Getting the Ferguson majority to show its clout at the polls

“A lot of people just didn’t realize that the people who impact their lives every day are directly elected,” said Shiron Hagens, 41, of St. Louis, who is not part of any formal group but has spent several days registering voters in Ferguson with her mother and has pledged to come back here each Saturday. “The prosecutor — he’s elected. People didn’t know that. The City Council — they’re elected. These are the sorts of people who make decisions about hiring police chiefs. People didn’t know.”

N.A.A.C.P. leaders are creating a door-to-door voter registration effort with a jarring reminder as its theme: “Mike Brown Can’t Vote, but I Can.” Senator Claire McCaskill, a Missouri Democrat, is working with others to hold a “candidate school” for people, including young black residents who say they want to serve on a city council or school board but need guidance on what a political campaign requires…

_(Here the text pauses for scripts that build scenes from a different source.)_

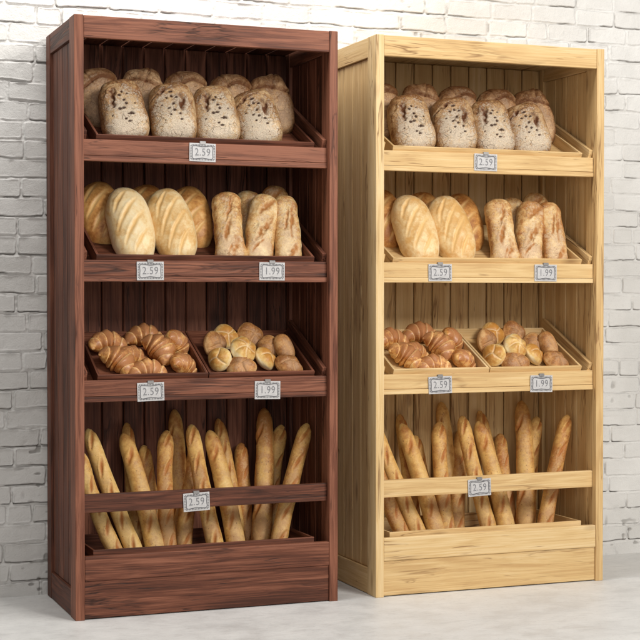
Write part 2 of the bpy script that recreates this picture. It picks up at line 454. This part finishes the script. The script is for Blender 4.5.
CW, CH = .098, .0655
def tag_meshes():
    o = {}
    bm = bmesh.new(); simple_box(bm, -CW / 2, CW / 2, 0, .0022, 0, CH)
    bmesh.ops.bevel(bm, geom=list(bm.edges), offset=.0006, segments=2, affect='EDGES')
    o['card'] = mesh_from(bm, 'card', M['card'])
    # wavy cartouche line
    bm = bmesh.new(); pts = []; N = 160
    for i in range(N):
        a = 2 * math.pi * i / N
        c, s = math.cos(a), math.sin(a); e = .30
        x = math.copysign(abs(c) ** e, c) * .0385; z = math.copysign(abs(s) ** e, s) * .0225
        k = 1 + .055 * math.cos(4 * a) * -1 + .03 * math.cos(8 * a + .3)
        pts.append(Vector((x * (1 - .025 * math.cos(2 * math.pi * z / .045)), 0, z * (1 - .10 * math.cos(2 * math.pi * x / .077)) + CH / 2)))
    rings = []
    for i, p in enumerate(pts):
        t = (pts[(i + 1) % N] - pts[i - 1]).normalized(); n = Vector((t.z, 0, -t.x))
        rings.append([bm.verts.new(p + n * w + Vector((0, y, 0))) for w, y in ((-.0014, 0), (-.0012, -.0006), (.0012, -.0006), (.0014, 0))])
    for i in range(N):
        a, b = rings[i], rings[(i + 1) % N]
        for j in range(3): bm.faces.new((a[j], a[j + 1], b[j + 1], b[j]))
    o['border_line'] = mesh_from(bm, 'border_line', M['print'])
    bm = bmesh.new()                                   # lace of little teeth outside the line
    n = 15
    for i in range(n):
        x = (i - (n - 1) / 2) * .0056
        for z in (.0072, CH - .0072): simple_box(bm, x - .0013, x + .0013, -.0007, 0, z - .0024, z + .0024)
    for i in range(9):
        z = CH / 2 + (i - 4) * .0056
        for x in (-.0432, .0432): simple_box(bm, x - .0022, x + .0022, -.0007, 0, z - .0013, z + .0013)
    o['border_lace'] = mesh_from(bm, 'border_lace', M['print'])
    bm = bmesh.new()
    simple_box(bm, -.011, .011, -.003, .0015, CH - .004, CH + .007); simple_box(bm, -.011, .011, .0017, .0085, CH + .0040, CH + .007)
    bmesh.ops.bevel(bm, geom=list(bm.edges), offset=.001, segments=2, affect='EDGES')
    o['clip'] = mesh_from(bm, 'clip', M['clip'])
    for s in ('2.59', '1.99'):
        cu = bpy.data.curves.new('price', 'FONT'); cu.body = s; cu.size = .0375; cu.align_x = 'CENTER'; cu.align_y = 'CENTER'; cu.extrude = .0004; cu.resolution_u = 6
        cu.offset = -.0002; cu.space_character = 1.08
        tmp = bpy.data.objects.new('tmp', cu); COL.objects.link(tmp)
        bpy.context.view_layer.update()
        me = bpy.data.meshes.new_from_object(tmp.evaluated_get(bpy.context.evaluated_depsgraph_get()))
        bpy.data.objects.remove(tmp); bpy.data.curves.remove(cu)
        me.transform(Matrix.Translation((0, -.0005, CH / 2)) @ Matrix.Rotation(math.pi / 2, 4, 'X') @ Matrix.Diagonal((.86, 1, 1, 1)))
        me.materials.clear(); me.materials.append(M['ink']); me.name = 'price'
        o[s] = me
    return o
TM = tag_meshes()
def price_tag(ox, x, z, s, label, tilt=0, y=.0195):
    r = empty('price_tag', (ox + x, y, z - CH / 2), label, 'price tag', 'silver price tags clipped to the rails')
    r.rotation_euler = (0, math.radians(tilt), 0)
    for n in ('card', 'border_line', 'border_lace', 'clip'): link(n, TM[n], r)
    link('price_lettering', TM[s], r)

# ------------------------------------------------------------------ bread
def seg_fx(a, b, segs):
    """groove and ridge field of scores lying in the (a, b) plane"""
    g = np.zeros_like(a); rdg = np.zeros_like(a); mk = np.zeros_like(a)
    for (a0, b0, a1, b1, w, cv) in segs:
        L = math.hypot(a1 - a0, b1 - b0); ux, uy = (a1 - a0) / L, (b1 - b0) / L
        t = ((a - a0) * ux + (b - b0) * uy) / L
        n = -(a - a0) * uy + (b - b0) * ux
        n = n - cv * (1 - (2 * t - 1) ** 2)
        ta = np.clip(1 - np.abs(2 * t - 1), 0, 1) ** .45 * ((t > 0) & (t < 1))
        ww = w * (.35 + .65 * ta) + 1e-6
        g += np.exp(-(n / ww) ** 2) * ta
        rdg += np.exp(-((n - 1.7 * ww) / (.7 * ww)) ** 2) * ta + .4 * np.exp(-((n + 1.7 * ww) / (.7 * ww)) ** 2) * ta
        mk = np.maximum(mk, np.exp(-((n + .2 * ww) / (1.25 * ww)) ** 2) * ta)
    return g, rdg, mk

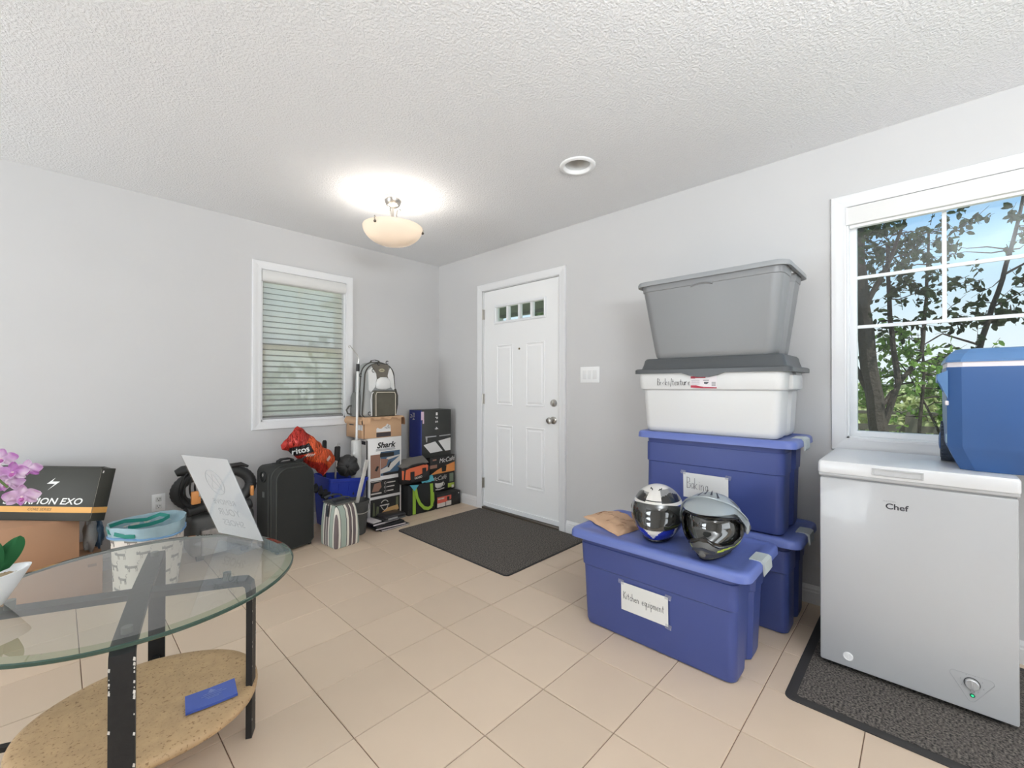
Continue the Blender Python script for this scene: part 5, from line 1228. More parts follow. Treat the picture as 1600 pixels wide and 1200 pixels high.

Ask people along the streets here why they choose not to vote and they answer, mostly, with shrugs. Voter turnout has been far higher in presidential elections, and some had not even realized there was a mayoral race last spring. “You don’t really see the candidates or even anything about them until a week or two before the election, and even then it’s not much,” said Alyce Herndon, 49, who has voted but, like many here, said she had not had cause to attend Council meetings.